SEOUL -- North Korea made clear it would not return to six-party talks on its nuclear programs until President Bush assembled his new team and Washington decided its policy toward Pyongyang.

North Korean and U.S. officials met twice this week in New York but made no progress on restarting the talks, a North Korean Foreign Ministry spokesman said, according to the country's official KCNA news agency.

_____Special Report_____
Disarming Northern Ireland

NEW DELHI -- Russia said India should become a veto-wielding, permanent member of the Security Council if the United Nations' top decision-making body is enlarged to reflect post-Cold War realities.

President Vladimir Putin gave the assurance after Indian newspapers interpreted comments he made on Friday as saying India should not be given veto powers.

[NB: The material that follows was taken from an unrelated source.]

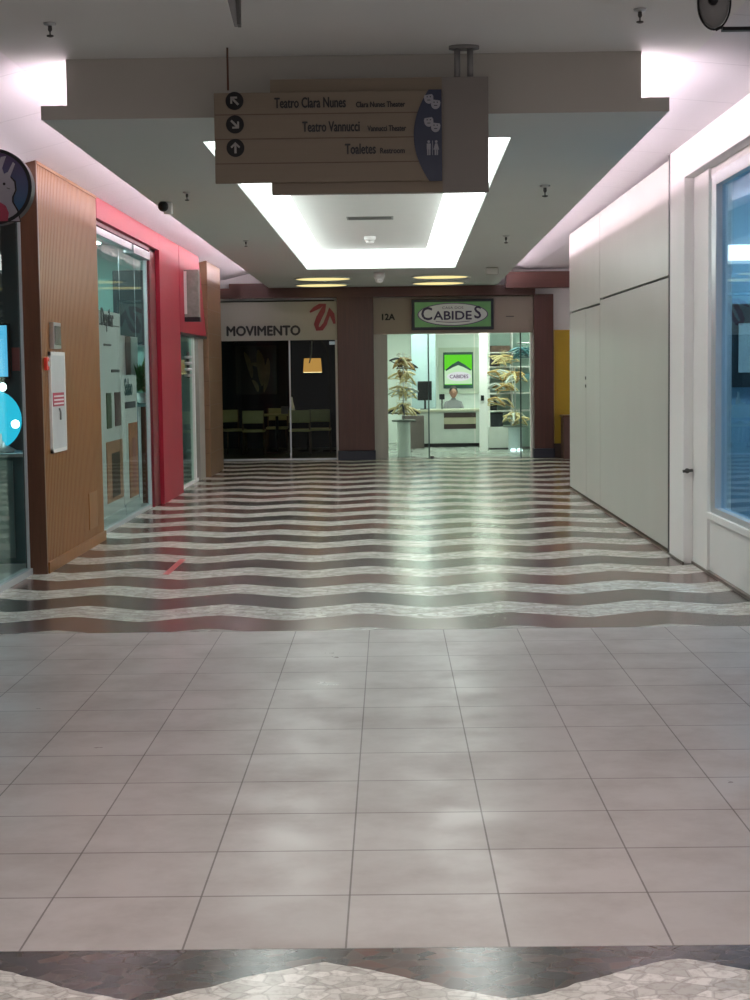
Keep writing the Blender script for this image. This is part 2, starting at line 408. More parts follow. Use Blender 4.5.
# fire cabinet, alarm and small framed box on it
def yl(px, X=XL): return at(px, 400, X=X).y
ya, yb = yl(49), yl(63.5)
za = at(56, 352, X=XL).z; zb = at(56, 452, X=XL).z
t = thing('fire_extinguisher_cabinet', 'white recessed fire hose cabinet with red label on the slatted panel', 'fire cabinet', (XL, (ya+yb)/2, zb))
m = MB(); x1 = XL + .022
m.box(XL+.001, x1, ya, yb, zb, zb+.03).box(XL+.001, x1, ya, yb, za-.03, za).box(XL+.001, x1, ya, ya+.025, zb, za).box(XL+.001, x1, yb-.025, yb, zb, za)
obj('frame', m, M_WHITE, t)
obj('door', MB().box(XL+.001, XL+.018, ya+.025, yb-.025, zb+.03, za-.03), mat('cabinet_white', (.62,.64,.66), .3), t)
zc = at(56, 400, X=XL).z
lb = obj('label_plate', MB().box(XL+.018, XL+.022, ya+.07, yb-.08, zc-.05, zc+.06), mat('label_red', (.45,.02,.07), .4), t)
obj('hose_valve', MB().tube([(XL+.03, (ya+yb)/2-.03, zc-.07), (XL+.032, (ya+yb)/2, zc-.10), (XL+.025, (ya+yb)/2+.03, zc-.16)], .008), M_GREY, t)
m = MB()
for k in range(3): m.box(XL+.022, XL+.0235, ya+.09, yb-.10, zc-.035+k*.03, zc-.022+k*.03)
obj('label_lines', m, M_WHITE, lb)
ya2, yb2 = yl(51), yl(58); z1 = at(55, 323, X=XL).z; z0 = at(55, 349, X=XL).z
t = thing('alarm_box', 'small silver framed box above the fire cabinet', 'alarm', (XL, (ya2+yb2)/2, z0))
obj('housing', MB().box(XL+.001, XL+.04, ya2, yb2, z0, z1), M_STEEL, t, .004)
obj('front_plate', MB().box(XL+.04, XL+.044, ya2+.02, yb2-.02, z0+.03, z1-.03), mat('smoky_plate', (.10,.08,.07), .25), t)
yk = yl(47.5); zk = at(47, 364, X=XL).z
t = thing('emergency_button', 'small red alarm button at the near edge of the slatted panel', 'alarm button', (XL+.002, 12.70, zk-.05))
obj('button_housing', MB().box(XL+.002, XL+.03, 12.66, 12.74, zk-.05, zk+.05), mat('alarm_red', (.75,.05,.03), .35), t, .004)
obj('push_button', MB().disc((12.70, zk), .02, 'X', XL+.03, XL+.036), M_WHITE, t)
struct('wall_left.003', MB().box(-2.895, -2.862, 12.57, 15.2, 0, 3.3), SHOPD)
# first left shop glass (pet shop)
GX = -2.87
struct('window_1', MB().box(GX-.006, GX, 9.42, 12.56, .05, 3.0), M_GLASS)
struct('trim_3', MB().box(GX-.05, GX+.03, 9.42, 12.56, 0, .05).box(GX-.01, GX+.012, 12.545, 12.56, .05, 3.02).box(GX-.03,GX+.02,9.42,12.56,2.98,3.02), M_ALU)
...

SRINAGAR, India -- A remote-controlled roadside bomb blew up an army patrol car in a pre-dawn attack Sunday in the violence-torn territory of Kashmir, killing an army major and 10 other men, police said.

AFRICA

ABIDJAN, Ivory Coast -- President Laurent Gbagbo is to propose a constitutional change that might allow opposition leader Alassane Ouattara to run in presidential elections next year, a spokesman said.

Gbagbo agreed to send to parliament the measure, seen as key to the country's peace process, after a request by visiting South African President Thabo Mbeki, the spokesman said.

HARARE, Zimbabwe -- President Robert Mugabe said his government would not invite "imperialist" nations to monitor Zimbabwe's parliamentary elections scheduled for March, state media reported.

Mugabe has been accused by the opposition and many Western countries of rigging his reelection in 2002 and his party's equally controversial victory in parliamentary balloting four years ago.

THE AMERICAS

SAN SALVADOR -- Salvadoran police have arrested the mother-in-law of a U.S. Teamster gunned down last month, along with five other suspects, describing the slaying as the result of a family dispute, authorities said.

Gilberto Soto, 49, a U.S. citizen of Salvadoran origin who lived in Cliffside Park, N.J., was fatally shot in the back on Nov. 5 in front of his family's house in Usulutan, 70 miles south of San Salvador. The slaying occurred a week after Soto arrived in the country to meet with labor union leaders and port drivers.